The Central Bank has also published the seventh edition of its UCITS Q&A. The updated Q&A is intended to provide answers to common UCITS queries. Seventeen additional questions and answers are addressed in the updated Q&A which range from specific requirements that apply to particular types of funds (such as guaranteed funds) to more general information on matters such as the maximum level of certain fees and the length of shareholder notice requirements.
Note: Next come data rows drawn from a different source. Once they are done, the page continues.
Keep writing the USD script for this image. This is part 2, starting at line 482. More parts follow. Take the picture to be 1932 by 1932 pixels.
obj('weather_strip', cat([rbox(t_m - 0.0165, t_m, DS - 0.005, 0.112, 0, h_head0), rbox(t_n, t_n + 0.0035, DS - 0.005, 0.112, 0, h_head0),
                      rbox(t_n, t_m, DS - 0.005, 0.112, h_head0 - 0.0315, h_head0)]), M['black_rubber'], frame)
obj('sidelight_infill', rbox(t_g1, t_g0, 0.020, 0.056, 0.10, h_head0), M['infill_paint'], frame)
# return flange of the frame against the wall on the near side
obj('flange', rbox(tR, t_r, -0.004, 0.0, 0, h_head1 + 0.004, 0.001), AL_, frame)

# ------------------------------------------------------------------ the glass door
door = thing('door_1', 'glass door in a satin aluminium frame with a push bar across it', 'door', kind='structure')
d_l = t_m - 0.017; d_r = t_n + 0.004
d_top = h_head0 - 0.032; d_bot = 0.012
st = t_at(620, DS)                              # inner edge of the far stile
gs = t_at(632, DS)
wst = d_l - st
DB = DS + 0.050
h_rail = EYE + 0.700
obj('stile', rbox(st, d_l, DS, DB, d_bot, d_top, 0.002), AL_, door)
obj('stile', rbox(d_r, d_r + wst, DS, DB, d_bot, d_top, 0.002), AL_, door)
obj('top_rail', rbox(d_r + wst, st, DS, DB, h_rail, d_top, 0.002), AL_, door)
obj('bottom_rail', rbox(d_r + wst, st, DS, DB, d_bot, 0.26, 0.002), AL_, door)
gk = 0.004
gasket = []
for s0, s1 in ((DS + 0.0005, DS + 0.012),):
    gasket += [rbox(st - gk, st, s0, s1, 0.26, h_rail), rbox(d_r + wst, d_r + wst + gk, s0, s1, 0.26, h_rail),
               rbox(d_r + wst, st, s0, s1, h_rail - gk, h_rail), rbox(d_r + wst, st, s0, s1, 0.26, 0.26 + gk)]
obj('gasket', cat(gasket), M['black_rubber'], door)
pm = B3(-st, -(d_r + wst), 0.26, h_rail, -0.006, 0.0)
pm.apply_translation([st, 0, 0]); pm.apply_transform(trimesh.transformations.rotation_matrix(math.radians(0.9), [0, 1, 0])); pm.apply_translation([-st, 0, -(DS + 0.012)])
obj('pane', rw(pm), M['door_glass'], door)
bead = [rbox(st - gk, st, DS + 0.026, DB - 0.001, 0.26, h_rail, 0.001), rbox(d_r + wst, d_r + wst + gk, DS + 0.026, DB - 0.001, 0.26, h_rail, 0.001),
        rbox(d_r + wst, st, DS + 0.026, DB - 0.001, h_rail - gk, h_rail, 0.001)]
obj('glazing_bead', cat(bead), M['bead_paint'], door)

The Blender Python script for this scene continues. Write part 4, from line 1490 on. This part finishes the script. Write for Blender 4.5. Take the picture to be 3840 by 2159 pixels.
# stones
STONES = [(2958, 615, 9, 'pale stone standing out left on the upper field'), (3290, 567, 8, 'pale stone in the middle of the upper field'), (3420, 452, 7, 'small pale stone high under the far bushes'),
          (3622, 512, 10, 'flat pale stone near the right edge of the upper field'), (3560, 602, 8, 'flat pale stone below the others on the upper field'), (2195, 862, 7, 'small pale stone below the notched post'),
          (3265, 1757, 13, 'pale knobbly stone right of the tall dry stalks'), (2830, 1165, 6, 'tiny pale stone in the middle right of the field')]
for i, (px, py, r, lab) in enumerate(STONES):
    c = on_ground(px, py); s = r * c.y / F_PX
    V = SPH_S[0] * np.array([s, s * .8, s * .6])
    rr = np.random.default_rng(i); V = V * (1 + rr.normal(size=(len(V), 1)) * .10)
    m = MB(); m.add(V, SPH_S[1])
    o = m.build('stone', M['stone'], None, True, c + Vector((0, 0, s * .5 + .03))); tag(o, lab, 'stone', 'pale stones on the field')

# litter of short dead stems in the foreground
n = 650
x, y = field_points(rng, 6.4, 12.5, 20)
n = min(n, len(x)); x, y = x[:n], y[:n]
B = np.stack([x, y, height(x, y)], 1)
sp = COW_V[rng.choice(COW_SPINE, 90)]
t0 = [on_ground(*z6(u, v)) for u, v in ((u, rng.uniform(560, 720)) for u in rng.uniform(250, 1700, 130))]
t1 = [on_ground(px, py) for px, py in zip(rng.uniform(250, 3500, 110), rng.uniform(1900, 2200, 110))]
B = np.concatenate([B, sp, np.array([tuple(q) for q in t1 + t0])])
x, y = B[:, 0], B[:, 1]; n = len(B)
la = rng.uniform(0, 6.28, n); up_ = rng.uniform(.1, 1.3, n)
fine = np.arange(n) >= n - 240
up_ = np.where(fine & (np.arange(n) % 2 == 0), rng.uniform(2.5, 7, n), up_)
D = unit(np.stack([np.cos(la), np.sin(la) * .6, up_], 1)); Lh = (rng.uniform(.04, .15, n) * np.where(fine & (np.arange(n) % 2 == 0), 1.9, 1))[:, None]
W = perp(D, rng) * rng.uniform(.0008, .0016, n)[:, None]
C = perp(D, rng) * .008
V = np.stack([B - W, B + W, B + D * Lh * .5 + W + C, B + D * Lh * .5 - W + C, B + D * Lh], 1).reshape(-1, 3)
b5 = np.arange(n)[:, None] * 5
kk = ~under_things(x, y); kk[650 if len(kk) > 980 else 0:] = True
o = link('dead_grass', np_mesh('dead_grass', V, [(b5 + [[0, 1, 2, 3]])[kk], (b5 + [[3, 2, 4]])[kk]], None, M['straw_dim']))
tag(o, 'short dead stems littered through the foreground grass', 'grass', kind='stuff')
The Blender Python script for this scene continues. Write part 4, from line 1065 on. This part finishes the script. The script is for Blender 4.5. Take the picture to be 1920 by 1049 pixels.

By way of example, the Q&A helpfully includes information on, among other things,

  • how to determine whether the corporate governance mechanisms of a closed-ended fund are to be assessed in order to determine if it is an eligible investment;
  • how to consider appointments of service providers and dealings in shares by connected persons;
  • the type of information to be included in annual reports on the model used for calculating any VAR limits; and
  • the need for the rationale of a UCITS board composition to be documented in a business plan for new UCITS and that it is "good practice" for a director performing the new organisational effectiveness role to document the rationale for board composition when the UCITS business plan is next updated.

CONCLUSION

The publication of the new UCITS Rulebook has been expected for some time and essentially codifies the Central Bank's rules for UCITS in one document which is helpful for practitioners and asset managers alike. However, any UCITS operating with derogations from the existing Central Bank rules needs to ensure that the derogations are addressed in the new UCITS Rulebook before it takes effect on 1 November 2015. Lastly, the dispensing of the promoter approval process and the changes in the way that the list of regulated markets is determined are particularly welcome.

This article contains a general summary of developments and is not a complete or definitive statement of the law. Specific legal advice should be obtained where appropriate.